** GIVEN INFORMATION **
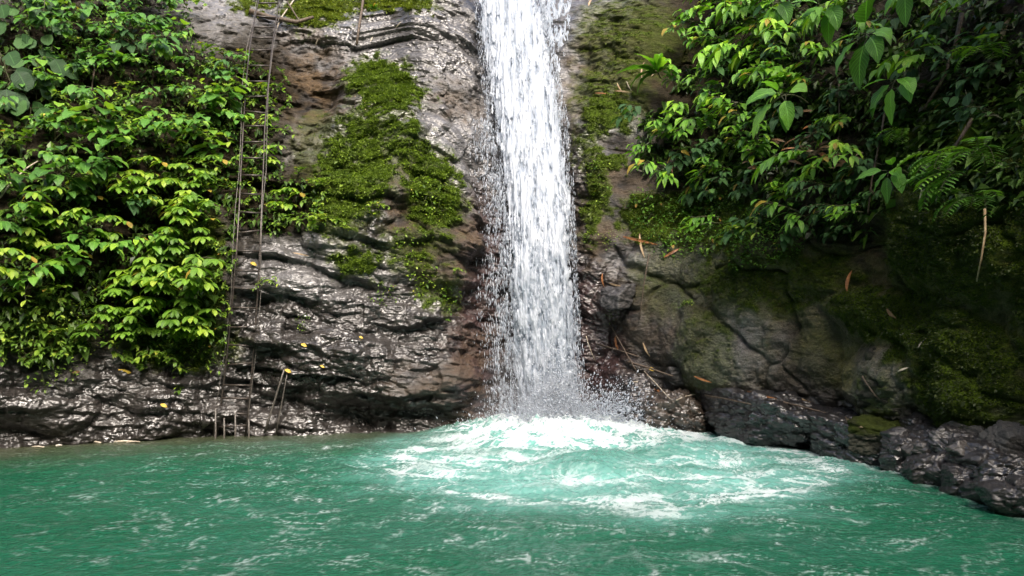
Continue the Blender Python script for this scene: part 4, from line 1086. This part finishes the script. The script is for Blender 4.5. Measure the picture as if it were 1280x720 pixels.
BAMB = simple('orange_bamboo_litter', (.20, .075, .028), (.40, .18, .07), .45, 22)
TAN = simple('tan_litter', (.26, .17, .09), (.46, .34, .21), .55, 22)
YEL = simple('yellow_leaf', (.34, .22, .02), (.50, .36, .05), .6, 22)
BRN = simple('brown_dead_leaf', (.10, .055, .025), (.24, .13, .06), .6, 22)
BONE = simple('bleached_wood', (.50, .46, .40), (.72, .68, .62), .6, 14)

# boulders carry litter too
_bv = []
for o in ROCKS:
    M = Matrix.LocRotScale(o.location, o.rotation_euler, None)
    _bv.append(BVHTree.FromPolygons([M @ v.co for v in o.data.vertices], [tuple(q.vertices) for q in o.data.polygons]))
_wall_hit = hit
def hit(px, py):
    p, n = _wall_hit(px, py)
    d = ray_dir(px, py).normalized(); best = (p - O).length if p is not None else 1e9
    for b in _bv:
        q, qn, i, t = b.ray_cast(O, d)
        if q is not None and t < best: best = t; p = q; n = n if n is not None else Vector((0, -1, 0))
    return p, n
def on_wall(px, py, stand):
    p, n = hit(px, py); return p + n * stand, n
# the ladder: two rails that follow the rock, rungs between them, a cable along each rail
LR = [(351, -14), (346, 20), (340, 60), (335, 110), (331, 160), (329, 215), (327, 260), (325, 310), (322, 370), (317, 440), (311, 510), (306, 548)]
LL = [(326, -14), (319, 20), (312, 60), (307, 110), (304, 160), (301, 215), (299, 260), (296, 310), (291, 370), (284, 440), (277, 500), (270, 548)]
def rail_points(pix, stand):
    Y = [hit(x, y)[0].y for x, y in pix]
    Ys = [min(Y[max(0, i - 1):i + 2]) for i in range(len(Y))]
    Ys = np.convolve(np.pad(Ys, 1, 'edge'), [.25, .5, .25], 'valid')
    return [at(x, y, yy - stand) for (x, y), yy in zip(pix, Ys)]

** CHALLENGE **
Without the pictures, output the full listing exactly as it stands.

** FINISHED TASK **
Continue the Blender Python script for this scene: part 4, from line 1086. This part finishes the script. The script is for Blender 4.5. Measure the picture as if it were 1280x720 pixels.
BAMB = simple('orange_bamboo_litter', (.20, .075, .028), (.40, .18, .07), .45, 22)
TAN = simple('tan_litter', (.26, .17, .09), (.46, .34, .21), .55, 22)
YEL = simple('yellow_leaf', (.34, .22, .02), (.50, .36, .05), .6, 22)
BRN = simple('brown_dead_leaf', (.10, .055, .025), (.24, .13, .06), .6, 22)
BONE = simple('bleached_wood', (.50, .46, .40), (.72, .68, .62), .6, 14)

# boulders carry litter too
_bv = []
for o in ROCKS:
    M = Matrix.LocRotScale(o.location, o.rotation_euler, None)
    _bv.append(BVHTree.FromPolygons([M @ v.co for v in o.data.vertices], [tuple(q.vertices) for q in o.data.polygons]))
_wall_hit = hit
def hit(px, py):
    p, n = _wall_hit(px, py)
    d = ray_dir(px, py).normalized(); best = (p - O).length if p is not None else 1e9
    for b in _bv:
        q, qn, i, t = b.ray_cast(O, d)
        if q is not None and t < best: best = t; p = q; n = n if n is not None else Vector((0, -1, 0))
    return p, n
def on_wall(px, py, stand):
    p, n = hit(px, py); return p + n * stand, n
# the ladder: two rails that follow the rock, rungs between them, a cable along each rail
LR = [(351, -14), (346, 20), (340, 60), (335, 110), (331, 160), (329, 215), (327, 260), (325, 310), (322, 370), (317, 440), (311, 510), (306, 548)]
LL = [(326, -14), (319, 20), (312, 60), (307, 110), (304, 160), (301, 215), (299, 260), (296, 310), (291, 370), (284, 440), (277, 500), (270, 548)]
def rail_points(pix, stand):
    Y = [hit(x, y)[0].y for x, y in pix]
    Ys = [min(Y[max(0, i - 1):i + 2]) for i in range(len(Y))]
    Ys = np.convolve(np.pad(Ys, 1, 'edge'), [.25, .5, .25], 'valid')
    return [at(x, y, yy - stand) for (x, y), yy in zip(pix, Ys)]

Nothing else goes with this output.